_YOUR OBJECTIVE_. Print the listing in its entirety and exactly, leaving out images.

_MATERIAL PROVIDED_.
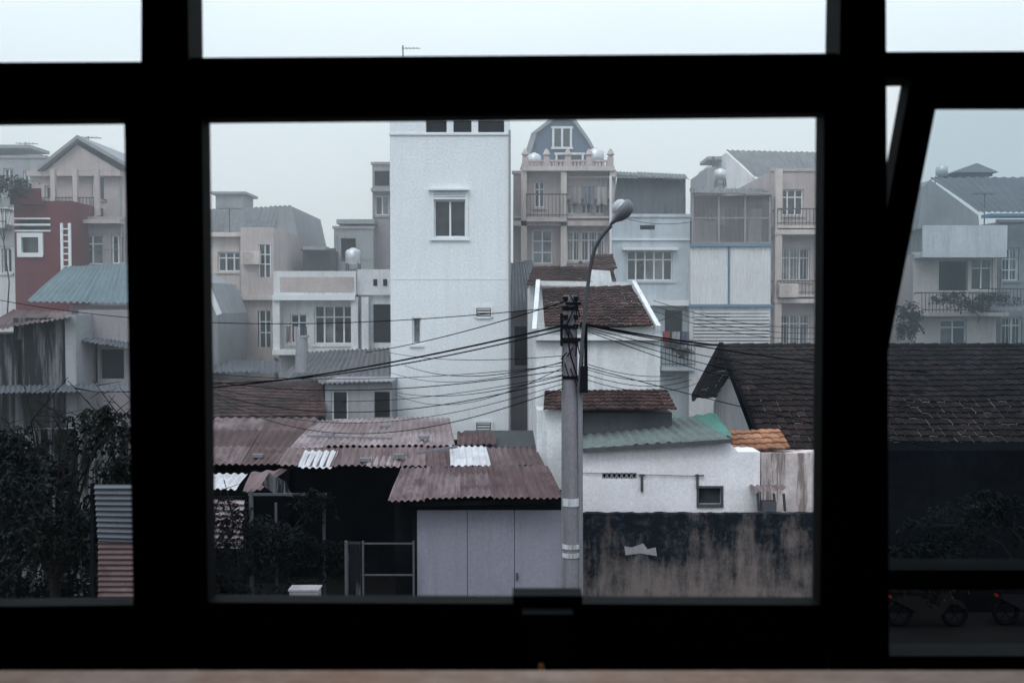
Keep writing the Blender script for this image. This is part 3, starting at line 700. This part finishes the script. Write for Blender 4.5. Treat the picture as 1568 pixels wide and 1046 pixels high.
root('whitewashed_block',(X(465,18.5),18.6,0)); c=MB(); a=P(443,905,18.4); b=P(487,922,18.4); c.box(a.x,b.x,18.4,18.7,.13,a.z); c.box(a.x-.02,b.x+.02,18.38,18.72,a.z,a.z+.03); c.obj('block',M['mauve'])
root('timber_posts',(X(440,22),22,0)); c=MB()
for px,t,w in((382,752,.08),(494,756,.06),(420,770,.05),(628,770,.05)): c.beam((X(px,22),22,0),(X(px,22),22,Z(t,22)),w)
c.beam(P(380,757,22),P(500,757,22),.05); c.obj('posts',M['dgrey'])

# ================= POLE, LAMP, WIRES =================
d=18.3
base=Vector((X(876,d),d,0)); top=P(873,452,d)
root('utility_pole',base)
c=MB(); c.cyl(base,top,.17,.125,20); c.obj('shaft',wall_mat('pole_concrete',(.21,.195,.22),.7,(.07,.066,.076),seed=41),smooth=True)
c=MB()
for py in(762,832,845): 
    k=(py-452)/470; r=.127+.045*k
    q=P(874.5,py,d); c.cyl(q,q-Vector((0,0,.08 if py!=762 else .14)),r+.01,r+.01,20)
c.obj('painted_bands',wall_mat('worn_white_paint',(.55,.55,.58),.8,(.15,.14,.15),seed=43,lo=.45,hi=.6))
c=MB()
for py in(470,498,520,575):
    q=P(873,py,d); c.cyl(q,q-Vector((0,0,.06)),.15,.15,16)
c.beam(P(866,465,d-.15),P(890,465,d-.15),.05); c.beam(P(862,520,d-.16),P(898,520,d-.16),.07,.06)
c.beam(P(860,480,d-.16),P(860,530,d-.16),.05); c.beam(P(897,500,d-.16),P(897,575,d-.16),.06)
c.box(P(890,0,d).x-0.02,X(899,d),d-.25,d-.1,Z(600,d),Z(560,d))
for py in(462,476,490,504): 
    for pxx in(866,882): q=P(pxx,py,d-.2); c.cyl(q,q+Vector((0,0,.09)),.035,.05,8)
for i in range(16):
    ang=i*.9; q=P(873+11*sin(ang),452+i*8,d-.17); c.beam(q,q+Vector((.12*cos(ang),-.02,-.22-.1*sin(i))),.02)
c.obj('brackets_and_insulators',M['dark'])
c=MB(); c.cyl((base.x+.17,d-.05,0),P(888,590,d-.05),.05,n=10); c.cyl((base.x-.16,d-.02,0),P(863,520,d-.02),.035,n=10); c.obj('conduits',M['conc'])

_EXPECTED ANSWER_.
Keep writing the Blender script for this image. This is part 3, starting at line 700. This part finishes the script. Write for Blender 4.5. Treat the picture as 1568 pixels wide and 1046 pixels high.
root('whitewashed_block',(X(465,18.5),18.6,0)); c=MB(); a=P(443,905,18.4); b=P(487,922,18.4); c.box(a.x,b.x,18.4,18.7,.13,a.z); c.box(a.x-.02,b.x+.02,18.38,18.72,a.z,a.z+.03); c.obj('block',M['mauve'])
root('timber_posts',(X(440,22),22,0)); c=MB()
for px,t,w in((382,752,.08),(494,756,.06),(420,770,.05),(628,770,.05)): c.beam((X(px,22),22,0),(X(px,22),22,Z(t,22)),w)
c.beam(P(380,757,22),P(500,757,22),.05); c.obj('posts',M['dgrey'])

# ================= POLE, LAMP, WIRES =================
d=18.3
base=Vector((X(876,d),d,0)); top=P(873,452,d)
root('utility_pole',base)
c=MB(); c.cyl(base,top,.17,.125,20); c.obj('shaft',wall_mat('pole_concrete',(.21,.195,.22),.7,(.07,.066,.076),seed=41),smooth=True)
c=MB()
for py in(762,832,845): 
    k=(py-452)/470; r=.127+.045*k
    q=P(874.5,py,d); c.cyl(q,q-Vector((0,0,.08 if py!=762 else .14)),r+.01,r+.01,20)
c.obj('painted_bands',wall_mat('worn_white_paint',(.55,.55,.58),.8,(.15,.14,.15),seed=43,lo=.45,hi=.6))
c=MB()
for py in(470,498,520,575):
    q=P(873,py,d); c.cyl(q,q-Vector((0,0,.06)),.15,.15,16)
c.beam(P(866,465,d-.15),P(890,465,d-.15),.05); c.beam(P(862,520,d-.16),P(898,520,d-.16),.07,.06)
c.beam(P(860,480,d-.16),P(860,530,d-.16),.05); c.beam(P(897,500,d-.16),P(897,575,d-.16),.06)
c.box(P(890,0,d).x-0.02,X(899,d),d-.25,d-.1,Z(600,d),Z(560,d))
for py in(462,476,490,504): 
    for pxx in(866,882): q=P(pxx,py,d-.2); c.cyl(q,q+Vector((0,0,.09)),.035,.05,8)
for i in range(16):
    ang=i*.9; q=P(873+11*sin(ang),452+i*8,d-.17); c.beam(q,q+Vector((.12*cos(ang),-.02,-.22-.1*sin(i))),.02)
c.obj('brackets_and_insulators',M['dark'])
c=MB(); c.cyl((base.x+.17,d-.05,0),P(888,590,d-.05),.05,n=10); c.cyl((base.x-.16,d-.02,0),P(863,520,d-.02),.035,n=10); c.obj('conduits',M['conc'])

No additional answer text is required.